- Wednesday, July 4, 2012

PARIS — France’s Socialist government hit big business and the rich with tax hikes Wednesday to ensure the country meets its 2017 balanced budget target as eurozone growth lags and Italy struggles.

The new government said it would raise $16.7 billion in extra taxes to meet commitments - and campaign promises - on cutting the public deficit and help ease the “crushing” burden of the debt.

The French cabinet approved $9.03 billion in tax rises and $1.89 billion in spending cuts this year, two days after an audit warned the government it had to find up to $53.9 billion just to meet targets through to 2013.

Next year, tax increases will bring in an extra $7.65 billion.

The cabinet levied more taxes on big business, oil companies, banks and high earners, balanced with the more modest spending cuts, after the government won a vote of confidence for its program in the national assembly Tuesday.

The plan is to cut the share of public spending from 56.2 percent of gross domestic product this year to 53.4 percent in 2017.

ITALY

Monti: Italy does not need a bailout

ROME — Italian Prime Minister Mario Monti insisted Wednesday the country doesn’t need a European bailout because its public finances will improve but acknowledged work still needs to be done to cut government spending, boost economic growth and create jobs.

Mr. Monti spoke at a news conference with German Chancellor Angela Merkel after meeting about Europe’s debt crisis. It was their first encounter since European leaders in Brussels last week agreed to use the continent’s bailout fund to funnel money directly to struggling banks and let countries following budget rules apply for financial aid without stringent conditions attached.

Mr. Monti, who had pressed for such a deal, insisted Italy didn’t need a bailout to help it pay its government debt because its budget deficit was low compared with many other European countries and forecast to improve.

As of the end of 2011, official European statistics put Italy’s deficit at 3.9 percent, just more than the EU limit of 3 percent. Spain’s, by contrast, was much higher at 8.5 percent.

COURTS

British court: 2 Buds can coexist in Britain

PRAGUE — State-owned Czech brewery Budejovicky Budvar NP says a British court has rejected Anheuser-Busch’s request to have Budvar’s Budweiser trademark declared invalid, in the latest ruling in a long legal battle over the brand name.

Budvar said Wednesday the ruling by Britain’s Court of Appeal, which is final, means that unlike other markets, Anheuser-Busch and the Czech brewer can both continue to use the Budweiser trademark in Britain.

The decision is in line with last year’s ruling by EU’s Court of Justice in Luxembourg.

Both brewers were granted the right to use it in 2000 after a ruling that British beer drinkers were aware of the difference.

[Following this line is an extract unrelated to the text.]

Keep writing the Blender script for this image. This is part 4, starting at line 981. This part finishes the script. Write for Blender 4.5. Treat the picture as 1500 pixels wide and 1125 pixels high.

The legal battle over the Budweiser trademark has not been affected after Anheuser-Busch was taken over by Belgian brewer InBev in 2008.

VATICAN

Report card issued on financial transparency

VATICAN CITY — The Vatican has gotten its report card on its efforts to be more financially transparent - but it’s secret.

A Council of Europe committee in Strasbourg on Wednesday adopted a report by independent inspectors who have been studying the Holy See’s efforts to comply with international standards to fight money laundering and terror financing.

The evaluators’ preliminary report found areas where the Vatican was compliant and where it needed work. During the meeting Wednesday of the Council of Europe’s Moneyval committee, that report was amended by governments that are committee members, as often occurs. But neither the Vatican nor the Council of Europe would disclose the outcome, saying Moneyval’s procedures forbid it.

The full report will be released in about a month.